Dadurch, daß nach Spinoza Denken und Materie ebenso als Substanz wie als Attribute angesehen werden können, modifiziert sich jetzt die Weise, wie anfangs der Übergang von Descartes zu ihm gemacht wurde. Es wurde nämlich vom Widerspruch der Existenz und des Wesens der beiden Substanzen ausgegangen und derselbe so gelöst, daß die Abhängigkeit der Existenz, die in Wahrheit für sich allein keine Abhängigkeit ist, auch zur Abhängigkeit des Wesens wurde.149) Jetzt läßt sich die Lösung jenes Widerspruchs dahin modifizieren, daß die Selbständigkeit des Wesens auch zur Selbständigkeit der Existenz wurde.
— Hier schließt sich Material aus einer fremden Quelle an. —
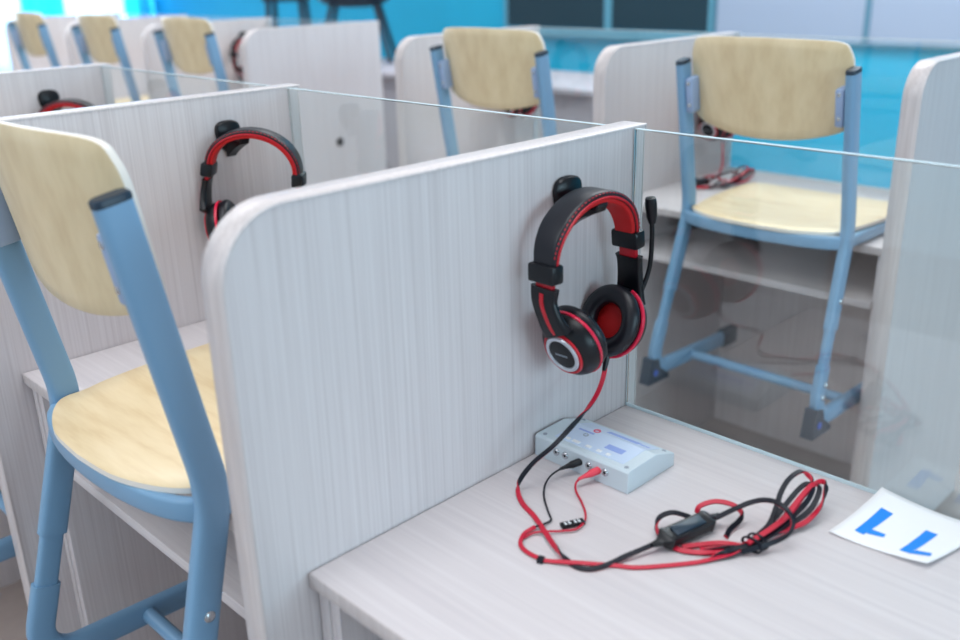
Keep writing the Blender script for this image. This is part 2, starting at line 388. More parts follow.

Die Materie wird nach Descartes nicht in Gott begriffen; denn zu ihrem Begriffe gehört nichts weiter als die Ausdehnung, und diese wird unabhängig für sich selbst begriffen; ihrem Wesen nach ist sie darum, wie früher entwickelt wurde, selbständig. Die Ausdehnung ist ihre Bestimmung, aber nicht von ihr selbst unterschieden, sie ist ihre positive, ihre Wesensbestimmung, in der sie ist, was sie ist, ihre unmittelbare Affirmation und Wirklichkeit. Da sie aber ihrem Begriffe oder Wesen nach unabhängig ist, so ist sie notwendig auch unabhängig ihrer Existenz nach; ihr selbständiger Begriff schließt notwendig selbständige Existenz oder ihr unabhängiges Wesen unabhängige Existenz ein. Dasselbe gilt vom Denken. Aber ebendiese Einheit von Begriff oder Wesen und Existenz, diese Selbständigkeit, diese Substantialität, die in beiden Substanzen so gedacht und begriffen wird, dies ist Gott, der in ihnen begriffen und gedacht wird. Das, was beide in dieser Selbständigkeit und Unabhängigkeit erfassen läßt, sind nicht sie selbst für sich, sondern das ist eben die Substanz: selbst, die ebensogut als Geist wie als Materie betrachtet werden kann. Gerade deswegen, weil sie nur Attribute sind, die das Wesen der Substanz ausdrücken, die gleichgültig dagegen ist ob sie als Geist oder Materie, ob sie in der Eigenschaft (oder Form) des Geistes oder der Materie betrachtet wird, sind sie für sich und in sich selber faßbar und unabhängig.